Stated problem
Copy out the data below verbatim.

Supplied material
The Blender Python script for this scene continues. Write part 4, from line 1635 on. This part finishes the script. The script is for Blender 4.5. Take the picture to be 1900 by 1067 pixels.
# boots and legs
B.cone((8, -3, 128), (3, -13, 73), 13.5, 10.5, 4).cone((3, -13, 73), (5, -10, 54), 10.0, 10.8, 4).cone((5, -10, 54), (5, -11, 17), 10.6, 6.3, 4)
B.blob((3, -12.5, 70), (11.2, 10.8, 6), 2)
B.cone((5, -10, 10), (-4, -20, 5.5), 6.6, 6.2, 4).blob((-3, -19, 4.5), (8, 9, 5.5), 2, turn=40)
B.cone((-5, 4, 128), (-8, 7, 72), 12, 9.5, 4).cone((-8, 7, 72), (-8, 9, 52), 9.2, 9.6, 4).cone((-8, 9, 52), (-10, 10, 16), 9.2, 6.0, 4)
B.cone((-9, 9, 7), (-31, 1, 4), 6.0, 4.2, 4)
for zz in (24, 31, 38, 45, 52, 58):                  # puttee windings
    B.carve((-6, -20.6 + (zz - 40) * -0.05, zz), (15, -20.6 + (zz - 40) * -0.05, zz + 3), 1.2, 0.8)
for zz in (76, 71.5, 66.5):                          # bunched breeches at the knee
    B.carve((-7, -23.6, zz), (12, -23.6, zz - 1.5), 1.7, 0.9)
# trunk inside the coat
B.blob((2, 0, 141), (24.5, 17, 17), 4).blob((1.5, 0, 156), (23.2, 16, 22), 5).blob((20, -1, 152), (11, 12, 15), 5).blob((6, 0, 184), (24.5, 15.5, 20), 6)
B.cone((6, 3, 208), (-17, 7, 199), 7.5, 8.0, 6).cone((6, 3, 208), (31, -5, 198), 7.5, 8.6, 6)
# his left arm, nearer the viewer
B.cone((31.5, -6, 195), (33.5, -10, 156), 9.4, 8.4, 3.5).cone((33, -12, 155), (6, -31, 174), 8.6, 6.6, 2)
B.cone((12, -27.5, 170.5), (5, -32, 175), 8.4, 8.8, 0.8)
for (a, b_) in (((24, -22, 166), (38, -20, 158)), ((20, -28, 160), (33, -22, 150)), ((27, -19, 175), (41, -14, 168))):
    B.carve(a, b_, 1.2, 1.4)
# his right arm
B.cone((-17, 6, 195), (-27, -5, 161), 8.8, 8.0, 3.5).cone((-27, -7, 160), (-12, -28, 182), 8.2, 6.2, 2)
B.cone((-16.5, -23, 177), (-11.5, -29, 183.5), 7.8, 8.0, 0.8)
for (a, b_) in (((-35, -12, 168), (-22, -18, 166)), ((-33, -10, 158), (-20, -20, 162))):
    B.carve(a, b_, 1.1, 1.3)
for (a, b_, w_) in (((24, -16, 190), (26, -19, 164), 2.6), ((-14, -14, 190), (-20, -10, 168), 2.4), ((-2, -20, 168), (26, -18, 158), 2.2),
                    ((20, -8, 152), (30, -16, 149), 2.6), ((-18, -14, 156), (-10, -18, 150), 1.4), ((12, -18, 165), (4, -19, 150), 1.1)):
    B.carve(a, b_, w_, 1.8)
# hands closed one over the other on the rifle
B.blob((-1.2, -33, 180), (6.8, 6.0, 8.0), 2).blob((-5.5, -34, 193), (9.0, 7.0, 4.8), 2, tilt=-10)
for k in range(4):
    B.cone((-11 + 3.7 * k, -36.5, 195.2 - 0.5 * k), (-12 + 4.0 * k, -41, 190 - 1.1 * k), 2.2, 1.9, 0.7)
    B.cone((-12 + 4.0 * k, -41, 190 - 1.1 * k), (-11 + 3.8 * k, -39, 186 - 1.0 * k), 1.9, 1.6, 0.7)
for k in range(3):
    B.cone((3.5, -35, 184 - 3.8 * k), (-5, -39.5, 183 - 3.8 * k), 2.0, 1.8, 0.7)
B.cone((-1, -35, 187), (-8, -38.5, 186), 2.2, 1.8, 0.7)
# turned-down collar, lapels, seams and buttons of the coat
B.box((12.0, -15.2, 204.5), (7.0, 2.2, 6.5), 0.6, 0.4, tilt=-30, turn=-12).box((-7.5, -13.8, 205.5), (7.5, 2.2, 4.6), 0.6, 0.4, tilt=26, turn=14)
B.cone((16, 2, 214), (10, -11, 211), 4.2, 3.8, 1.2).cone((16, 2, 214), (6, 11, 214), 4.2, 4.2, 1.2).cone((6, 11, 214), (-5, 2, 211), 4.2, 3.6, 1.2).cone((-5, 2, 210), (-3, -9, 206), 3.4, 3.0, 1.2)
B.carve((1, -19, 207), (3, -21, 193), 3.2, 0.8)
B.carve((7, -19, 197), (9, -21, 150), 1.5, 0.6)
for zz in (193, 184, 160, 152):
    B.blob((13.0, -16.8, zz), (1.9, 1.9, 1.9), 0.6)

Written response
The Blender Python script for this scene continues. Write part 4, from line 1635 on. This part finishes the script. The script is for Blender 4.5. Take the picture to be 1900 by 1067 pixels.
# boots and legs
B.cone((8, -3, 128), (3, -13, 73), 13.5, 10.5, 4).cone((3, -13, 73), (5, -10, 54), 10.0, 10.8, 4).cone((5, -10, 54), (5, -11, 17), 10.6, 6.3, 4)
B.blob((3, -12.5, 70), (11.2, 10.8, 6), 2)
B.cone((5, -10, 10), (-4, -20, 5.5), 6.6, 6.2, 4).blob((-3, -19, 4.5), (8, 9, 5.5), 2, turn=40)
B.cone((-5, 4, 128), (-8, 7, 72), 12, 9.5, 4).cone((-8, 7, 72), (-8, 9, 52), 9.2, 9.6, 4).cone((-8, 9, 52), (-10, 10, 16), 9.2, 6.0, 4)
B.cone((-9, 9, 7), (-31, 1, 4), 6.0, 4.2, 4)
for zz in (24, 31, 38, 45, 52, 58):                  # puttee windings
    B.carve((-6, -20.6 + (zz - 40) * -0.05, zz), (15, -20.6 + (zz - 40) * -0.05, zz + 3), 1.2, 0.8)
for zz in (76, 71.5, 66.5):                          # bunched breeches at the knee
    B.carve((-7, -23.6, zz), (12, -23.6, zz - 1.5), 1.7, 0.9)
# trunk inside the coat
B.blob((2, 0, 141), (24.5, 17, 17), 4).blob((1.5, 0, 156), (23.2, 16, 22), 5).blob((20, -1, 152), (11, 12, 15), 5).blob((6, 0, 184), (24.5, 15.5, 20), 6)
B.cone((6, 3, 208), (-17, 7, 199), 7.5, 8.0, 6).cone((6, 3, 208), (31, -5, 198), 7.5, 8.6, 6)
# his left arm, nearer the viewer
B.cone((31.5, -6, 195), (33.5, -10, 156), 9.4, 8.4, 3.5).cone((33, -12, 155), (6, -31, 174), 8.6, 6.6, 2)
B.cone((12, -27.5, 170.5), (5, -32, 175), 8.4, 8.8, 0.8)
for (a, b_) in (((24, -22, 166), (38, -20, 158)), ((20, -28, 160), (33, -22, 150)), ((27, -19, 175), (41, -14, 168))):
    B.carve(a, b_, 1.2, 1.4)
# his right arm
B.cone((-17, 6, 195), (-27, -5, 161), 8.8, 8.0, 3.5).cone((-27, -7, 160), (-12, -28, 182), 8.2, 6.2, 2)
B.cone((-16.5, -23, 177), (-11.5, -29, 183.5), 7.8, 8.0, 0.8)
for (a, b_) in (((-35, -12, 168), (-22, -18, 166)), ((-33, -10, 158), (-20, -20, 162))):
    B.carve(a, b_, 1.1, 1.3)
for (a, b_, w_) in (((24, -16, 190), (26, -19, 164), 2.6), ((-14, -14, 190), (-20, -10, 168), 2.4), ((-2, -20, 168), (26, -18, 158), 2.2),
                    ((20, -8, 152), (30, -16, 149), 2.6), ((-18, -14, 156), (-10, -18, 150), 1.4), ((12, -18, 165), (4, -19, 150), 1.1)):
    B.carve(a, b_, w_, 1.8)
# hands closed one over the other on the rifle
B.blob((-1.2, -33, 180), (6.8, 6.0, 8.0), 2).blob((-5.5, -34, 193), (9.0, 7.0, 4.8), 2, tilt=-10)
for k in range(4):
    B.cone((-11 + 3.7 * k, -36.5, 195.2 - 0.5 * k), (-12 + 4.0 * k, -41, 190 - 1.1 * k), 2.2, 1.9, 0.7)
    B.cone((-12 + 4.0 * k, -41, 190 - 1.1 * k), (-11 + 3.8 * k, -39, 186 - 1.0 * k), 1.9, 1.6, 0.7)
for k in range(3):
    B.cone((3.5, -35, 184 - 3.8 * k), (-5, -39.5, 183 - 3.8 * k), 2.0, 1.8, 0.7)
B.cone((-1, -35, 187), (-8, -38.5, 186), 2.2, 1.8, 0.7)
# turned-down collar, lapels, seams and buttons of the coat
B.box((12.0, -15.2, 204.5), (7.0, 2.2, 6.5), 0.6, 0.4, tilt=-30, turn=-12).box((-7.5, -13.8, 205.5), (7.5, 2.2, 4.6), 0.6, 0.4, tilt=26, turn=14)
B.cone((16, 2, 214), (10, -11, 211), 4.2, 3.8, 1.2).cone((16, 2, 214), (6, 11, 214), 4.2, 4.2, 1.2).cone((6, 11, 214), (-5, 2, 211), 4.2, 3.6, 1.2).cone((-5, 2, 210), (-3, -9, 206), 3.4, 3.0, 1.2)
B.carve((1, -19, 207), (3, -21, 193), 3.2, 0.8)
B.carve((7, -19, 197), (9, -21, 150), 1.5, 0.6)
for zz in (193, 184, 160, 152):
    B.blob((13.0, -16.8, zz), (1.9, 1.9, 1.9), 0.6)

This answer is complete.